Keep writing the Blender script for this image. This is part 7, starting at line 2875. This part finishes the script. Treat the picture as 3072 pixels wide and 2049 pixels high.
==
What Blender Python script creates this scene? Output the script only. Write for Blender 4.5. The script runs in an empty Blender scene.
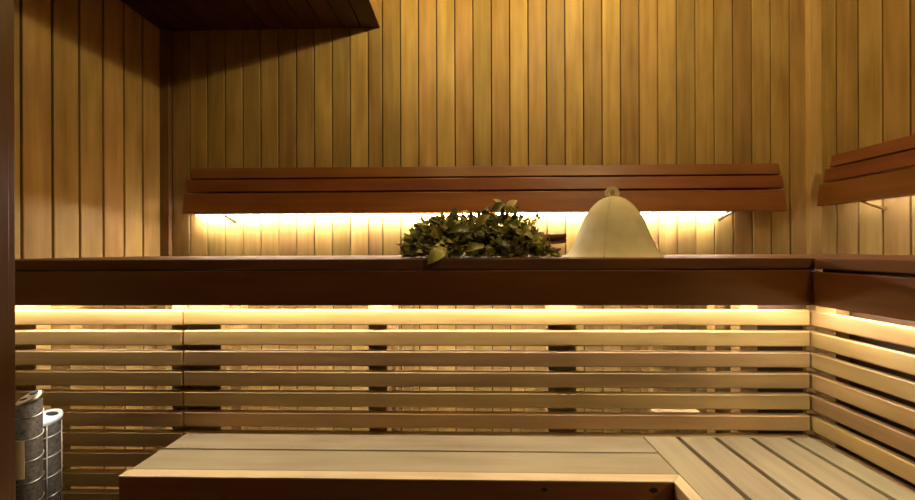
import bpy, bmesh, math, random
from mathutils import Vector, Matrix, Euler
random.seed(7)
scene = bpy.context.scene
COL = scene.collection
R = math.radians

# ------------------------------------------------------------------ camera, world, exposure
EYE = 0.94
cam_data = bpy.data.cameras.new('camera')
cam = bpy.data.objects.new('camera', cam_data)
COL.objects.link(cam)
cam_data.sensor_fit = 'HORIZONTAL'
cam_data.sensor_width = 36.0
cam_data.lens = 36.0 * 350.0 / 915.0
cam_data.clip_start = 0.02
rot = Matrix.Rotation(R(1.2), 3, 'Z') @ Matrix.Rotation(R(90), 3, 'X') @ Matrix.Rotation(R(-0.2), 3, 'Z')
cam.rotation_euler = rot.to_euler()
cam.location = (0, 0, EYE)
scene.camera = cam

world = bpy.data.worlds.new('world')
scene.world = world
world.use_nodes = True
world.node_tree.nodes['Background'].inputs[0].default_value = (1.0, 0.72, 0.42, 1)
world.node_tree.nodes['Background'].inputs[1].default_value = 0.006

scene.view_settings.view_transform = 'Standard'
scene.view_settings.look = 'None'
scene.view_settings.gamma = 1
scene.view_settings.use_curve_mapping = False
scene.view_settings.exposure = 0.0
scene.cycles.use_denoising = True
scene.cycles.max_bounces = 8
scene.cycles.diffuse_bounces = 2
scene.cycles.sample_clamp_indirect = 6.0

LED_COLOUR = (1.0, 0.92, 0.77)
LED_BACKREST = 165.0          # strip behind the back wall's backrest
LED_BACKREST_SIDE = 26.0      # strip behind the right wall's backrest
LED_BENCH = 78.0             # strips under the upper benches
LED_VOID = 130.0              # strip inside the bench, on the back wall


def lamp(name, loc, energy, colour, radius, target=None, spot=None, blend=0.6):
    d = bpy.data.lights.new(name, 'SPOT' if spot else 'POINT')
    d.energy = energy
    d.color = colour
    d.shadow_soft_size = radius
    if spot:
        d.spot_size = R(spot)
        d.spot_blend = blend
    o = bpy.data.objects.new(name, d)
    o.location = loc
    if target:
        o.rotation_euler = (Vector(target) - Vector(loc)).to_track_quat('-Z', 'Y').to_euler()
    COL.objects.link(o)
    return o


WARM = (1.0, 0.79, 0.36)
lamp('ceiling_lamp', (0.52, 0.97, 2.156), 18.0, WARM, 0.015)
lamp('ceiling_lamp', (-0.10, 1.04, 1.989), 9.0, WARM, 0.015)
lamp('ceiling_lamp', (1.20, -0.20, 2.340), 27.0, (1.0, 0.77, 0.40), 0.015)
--
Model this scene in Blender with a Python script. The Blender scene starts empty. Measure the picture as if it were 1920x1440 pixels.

**Task details**
Go through the preceding material and copy each line that has the word "empty".

**Finished task**
What Blender Python script creates this scene? Output the script only. Write for Blender 4.5. The script runs in an empty Blender scene.
Model this scene in Blender with a Python script. The Blender scene starts empty. Measure the picture as if it were 1920x1440 pixels.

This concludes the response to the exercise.